Exercise prompt: Reproduce exactly the lines below, from the first one through the line containing "o = local(relief, m.build('curly_hair', WHITE, relief));", and omit any pictures.

>> Begin Data provided

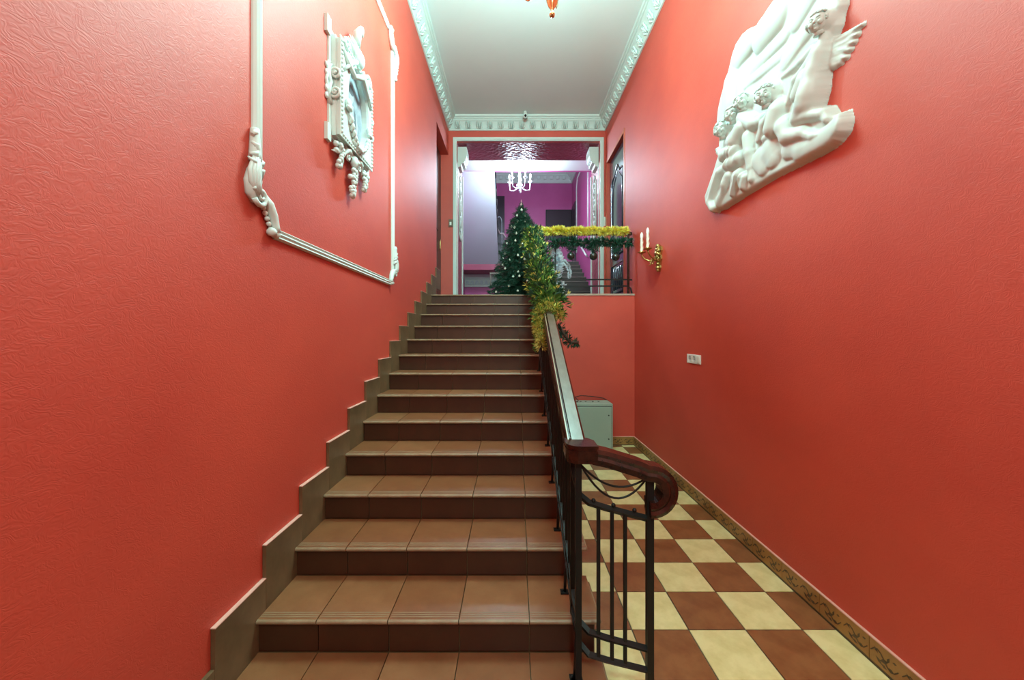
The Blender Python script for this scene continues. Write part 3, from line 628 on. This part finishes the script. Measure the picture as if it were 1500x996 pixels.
# cherub heads in the round: face, ears and a mop of curls
for g, cu, cv, r in HEADS:
    rnd = random.Random(int(cu*1000)); m = MB(); r2 = r*.86; cw = .05+.75*r
    F = Vector((-.80, -.55, -.22)).normalized(); Sd = F.cross(Vector((0,0,1))).normalized(); Up = Sd.cross(F)
    c0 = Vector((XR-cw, cu, cv)); P3 = lambda a, b, c: c0+F*a*r2+Sd*b*r2+Up*c*r2
    m.ball(c0, (r2*.95, r2*.95, r2*1.05), 18)
    m.tube([P3(.88,0,.12), P3(1.06,0,-.08), P3(1.14,0,-.2), P3(.95,0,-.28)], [r2*.07,r2*.09,r2*.14,r2*.07], 8)
    for s2 in (-1, 1):
        m.ball(P3(.72, s2*.42, -.26), r2*.30, 10); m.tube([P3(.94,s2*.16,.22), P3(.97,s2*.34,.30), P3(.86,s2*.52,.22)], [r2*.05,r2*.07,r2*.04], 6)
        m.ball(P3(.86, s2*.34, .06), (r2*.13,r2*.13,r2*.10), 8); m.tube([P3(.02,s2*.98,.12), P3(.05,s2*1.04,-.08), P3(.08,s2*.94,-.26)], [r2*.12,r2*.14,r2*.07], 7)
    m.tube([P3(.92,-.18,-.46), P3(1.0,0,-.44), P3(.92,.18,-.46)], [r2*.04,r2*.08,r2*.04], 6); m.tube([P3(.88,-.13,-.55), P3(.96,0,-.57), P3(.88,.13,-.55)], [r2*.04,r2*.08,r2*.04], 6)
    m.ball(P3(.74, 0, -.74), r2*.22, 9)
    m.tube([P3(-.1,0,-.7), P3(-.15,0,-1.3)], [r2*.5, r2*.55], 10)
    local(relief, m.build('cherub_head', WHITE, relief)); m = MB()
    for q in range(150):
        v = Vector((rnd.gauss(0,1), rnd.gauss(0,1), rnd.gauss(0,1))).normalized()
        if v.dot(F) > .42 and v.dot(Up) < .66 or v.dot(Up) < -.45 or v.x > .4: continue
        p = c0+v*r2*rnd.uniform(.98, 1.1); cr = r2*rnd.uniform(.13, .2); t1 = v.cross(Vector((rnd.random(), rnd.random(), 1))).normalized(); t2 = v.cross(t1)
        K = 9; m.tube([p+v*cr*.15*k/3+(t1*cos(k*.95)+t2*sin(k*.95))*cr*(1-k/K*.75) for k in range(K)], [cr*.42*(1-k/K*.5) for k in range(K)], 5)
    o = local(relief, m.build('curly_hair', WHITE, relief)); o['kind'] = 'stuff'

# ---------------------------------------------------------------- main balustrade
bal = empty('stair_balustrade', (.28, 1.65, 0)); tag(bal, 'black iron stair balustrade with dark wooden handrail curling into a scroll', 'balustrade')
def BL(o): return local(bal, o)
NZ = lambda y: H0+(y-Y0)*R_/T
XB = .28
def sl(y, off): return (XB, y, NZ(y)+off)
YT = 5.60; YN = 1.665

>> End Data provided

Output of the task:
The Blender Python script for this scene continues. Write part 3, from line 628 on. This part finishes the script. Measure the picture as if it were 1500x996 pixels.
# cherub heads in the round: face, ears and a mop of curls
for g, cu, cv, r in HEADS:
    rnd = random.Random(int(cu*1000)); m = MB(); r2 = r*.86; cw = .05+.75*r
    F = Vector((-.80, -.55, -.22)).normalized(); Sd = F.cross(Vector((0,0,1))).normalized(); Up = Sd.cross(F)
    c0 = Vector((XR-cw, cu, cv)); P3 = lambda a, b, c: c0+F*a*r2+Sd*b*r2+Up*c*r2
    m.ball(c0, (r2*.95, r2*.95, r2*1.05), 18)
    m.tube([P3(.88,0,.12), P3(1.06,0,-.08), P3(1.14,0,-.2), P3(.95,0,-.28)], [r2*.07,r2*.09,r2*.14,r2*.07], 8)
    for s2 in (-1, 1):
        m.ball(P3(.72, s2*.42, -.26), r2*.30, 10); m.tube([P3(.94,s2*.16,.22), P3(.97,s2*.34,.30), P3(.86,s2*.52,.22)], [r2*.05,r2*.07,r2*.04], 6)
        m.ball(P3(.86, s2*.34, .06), (r2*.13,r2*.13,r2*.10), 8); m.tube([P3(.02,s2*.98,.12), P3(.05,s2*1.04,-.08), P3(.08,s2*.94,-.26)], [r2*.12,r2*.14,r2*.07], 7)
    m.tube([P3(.92,-.18,-.46), P3(1.0,0,-.44), P3(.92,.18,-.46)], [r2*.04,r2*.08,r2*.04], 6); m.tube([P3(.88,-.13,-.55), P3(.96,0,-.57), P3(.88,.13,-.55)], [r2*.04,r2*.08,r2*.04], 6)
    m.ball(P3(.74, 0, -.74), r2*.22, 9)
    m.tube([P3(-.1,0,-.7), P3(-.15,0,-1.3)], [r2*.5, r2*.55], 10)
    local(relief, m.build('cherub_head', WHITE, relief)); m = MB()
    for q in range(150):
        v = Vector((rnd.gauss(0,1), rnd.gauss(0,1), rnd.gauss(0,1))).normalized()
        if v.dot(F) > .42 and v.dot(Up) < .66 or v.dot(Up) < -.45 or v.x > .4: continue
        p = c0+v*r2*rnd.uniform(.98, 1.1); cr = r2*rnd.uniform(.13, .2); t1 = v.cross(Vector((rnd.random(), rnd.random(), 1))).normalized(); t2 = v.cross(t1)
        K = 9; m.tube([p+v*cr*.15*k/3+(t1*cos(k*.95)+t2*sin(k*.95))*cr*(1-k/K*.75) for k in range(K)], [cr*.42*(1-k/K*.5) for k in range(K)], 5)
    o = local(relief, m.build('curly_hair', WHITE, relief)); o['kind'] = 'stuff'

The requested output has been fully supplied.